Langkah Pembelajaran
Langkah
pembelajaran model talking stick
diawali dengan penjelasan guru mengenai materi pokok yang akan dipelajari atau
tujuan pembelajaran dan paparan singkat mengenai alur kegiatan belajar.
Guru
sudah menyiapkan tongkat yang aman untuk digunakan. Sementara itu, siswa mendengarkan
rekaman sebuah cerita fiksi “Semut dan Beruang” sambil melihat lembaran teks
bacaannya. Setelah kegiatan menyimak selesai, siswa masih diberi kesempatan
membaca dan mempelajari teks cerita tersebut. Guru memberikan waktu yang cukup
untuk aktivitas ini.
Guru
selanjutnya meminta siswa menutup lembaran teks bacaan tersebut. Guru mengambil
tongkat yang sudah disediakan, kemudian menjalankan tongkat tersebut sambil menyanyikan
sebuah lagu yang dimulai dari siswa yang paling depan. Setiap kali lagu
terhenti, siswa yang memegang tongkat mendapat pertanyaan dari guru dan harus
menjawabnya.

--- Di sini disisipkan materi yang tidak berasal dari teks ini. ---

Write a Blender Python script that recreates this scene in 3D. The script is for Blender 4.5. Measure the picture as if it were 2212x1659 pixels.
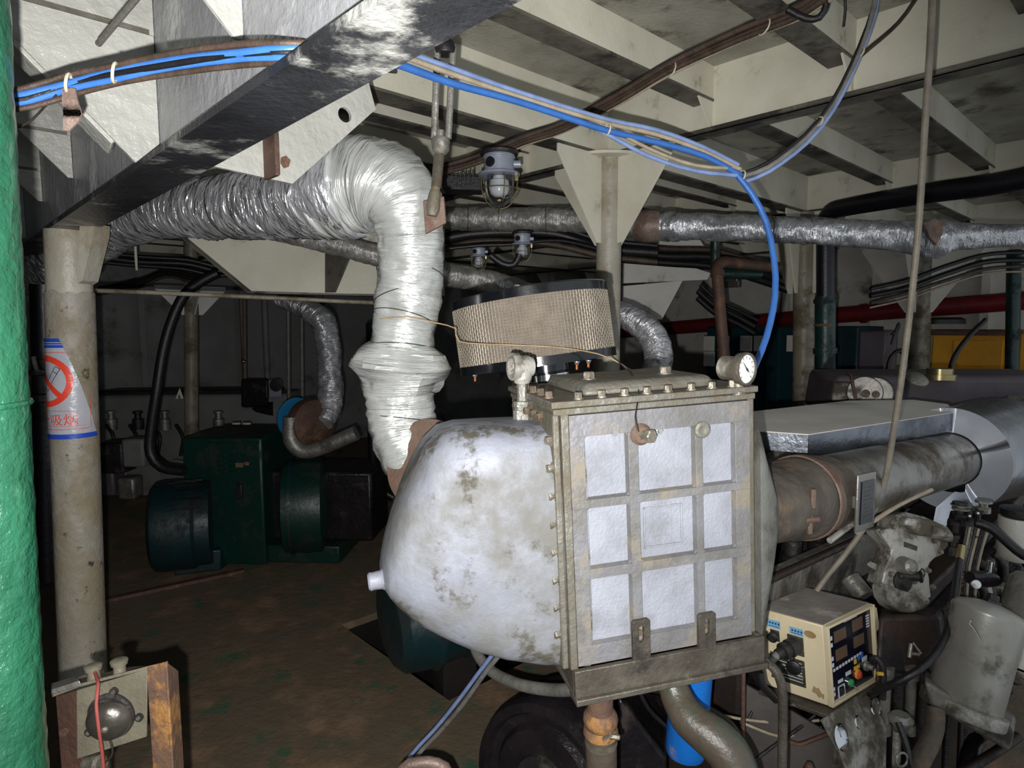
import bpy, bmesh, math, random
from mathutils import Vector as V, Matrix, noise as N
random.seed(7)
for o in list(bpy.data.objects): bpy.data.objects.remove(o)
SC = bpy.context.scene; COL = SC.collection
rad = math.radians
# ---------------------------------------------------------------- camera
FPX = 1370.0; CAM = V((0, 0, 1.6)); PITCH = rad(5.3); ROLL = 0.004
_F = V((0, math.cos(PITCH), -math.sin(PITCH))); _R0 = V((1, 0, 0)); _U0 = V((0, math.sin(PITCH), math.cos(PITCH)))
_R = _R0 * math.cos(ROLL) - _U0 * math.sin(ROLL); _U = _U0 * math.cos(ROLL) + _R0 * math.sin(ROLL)
cd = bpy.data.cameras.new('camera'); cam = bpy.data.objects.new('camera', cd); COL.objects.link(cam)
cd.sensor_width = 36; cd.lens = 36 * FPX / 2212; cd.clip_start = 0.02; cd.clip_end = 60
cam.matrix_world = Matrix(((_R.x, _U.x, -_F.x, CAM.x), (_R.y, _U.y, -_F.y, CAM.y), (_R.z, _U.z, -_F.z, CAM.z), (0, 0, 0, 1)))
SC.camera = cam
# ---------------------------------------------------------------- light: the phone's flash, and added ambient fill through the side left open behind
w = bpy.data.worlds.new('ambient_fill'); SC.world = w; w.use_nodes = True
w.node_tree.nodes['Background'].inputs[0].default_value = (0.86, 0.93, 1.0, 1)
w.node_tree.nodes['Background'].inputs[1].default_value = 0.62
ld = bpy.data.lights.new('phone_flash', 'SPOT'); ld.energy = 170; ld.shadow_soft_size = 0.007
ld.spot_size = rad(112); ld.spot_blend = 0.75; ld.color = (1.0, 0.985, 0.97)
fl = bpy.data.objects.new('phone_flash', ld); COL.objects.link(fl)
fl.location = CAM + V((-0.034, 0.0, -0.05))
fl.rotation_euler = V((-0.16, 1, -0.02)).to_track_quat('-Z', 'Y').to_euler()
SC.view_settings.view_transform = 'Standard'; SC.view_settings.look = 'None'
SC.view_settings.gamma = 1; SC.view_settings.use_curve_mapping = False; SC.view_settings.exposure = 0.0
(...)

Begitu seterusnya sampai siswa mendapat giliran.
Langkah
akhir dari model talking stick adalah
guru memberikan kesempatan kepada siswa untuk melakukan refleksi terhadap
materi yang telah dipelajarinya. Guru memberi ulasan terhadap seluruh jawaban
yang diberikan siswa. Selanjutnya, siswa membuat ringkasan cerita berdasarkan
urutan peristiwanya.
Dari rangkaian kegiatan pembelajaran tersebut, terbukti
kegiatan menyimak dengan talking stick
tidak membuat siswa bosan. Model ini justru membuat siswa lebih aktif, suasana
kelas menyenangkan, dan siswa lebih bersemangat dalam belajar, serta melatih siswa
bekerja sama dalam kegiatan permainan bersama, yaitu oper tongkat. Di samping
itu, konsentrasi siswa dalam menyimak lebih terjaga karena ia harus siap setiap
saat untuk menjawab pertanyaan. Kemudian, talking
stick yang sifatnya integratif mampu meningkatkan kemampuan menyimak siswa dan
dapat meningkatkan keterampilan berbahasa yang lainnya, yakni membaca,
berbicara, dan menulis.
Meski
begitu, terdapat sisi kelemahan kegiatan menyimak dengan model talking stick, yakni membuat siswa senam
jantung atau merasakan takut yang berlebihan dan mengalami kecemasan karena
harus selalu siap untuk menjawab pertanyaan dari guru. Kemudian, dalam penerapannya,
jika tidak ada semacam geladi bersih, siswa kurang paham langkah kegiatannya
dan cara mengoperkan tongkatnya agar aman.
Daftar Pustaka
Kusumawati,
Heny. 2017. Tema 8 Lingkungan Sahabat Kita Tematik Terpadu Kurikulum 2013 untuk
SD/MI Kelas V-- Edisi Revisi. Jakarta: Kementerian Pendidikan dan Kebudayaan.
Peraturan
Menteri Pendidikan dan Kebudayaan Nomor 24 Tahun 2016 tentang Kompetensi Inti dan
Kompetensi Dasar Pelajaran pada Kurikulum 2013 pada Pendidikan Dasar dan Pendidikan
Menengah, Kompetensi Inti dan Kompetensi Dasar Bahasa Indonesia SD/MI
Riyadi. 2000. Kemampuan Siswa Menyimak yang Diajar dengan
Teknik Dengar-Tulis dan dengan Teknik Dengar Murni. Skripsi. UNNES.
Sutari dkk. 1997. Menyimak. Jakarta: Depdikbud.
Sugiantiningsih,
I. A., & Aditya, P. 2019. “Penerapan Model Talking Stick Berbantuan Media Flash
Card untuk Meningkatkan Kemampuan Berbicara”. Jurnal Ilmiyah, Pendidikan Profesi Guru, 2(3).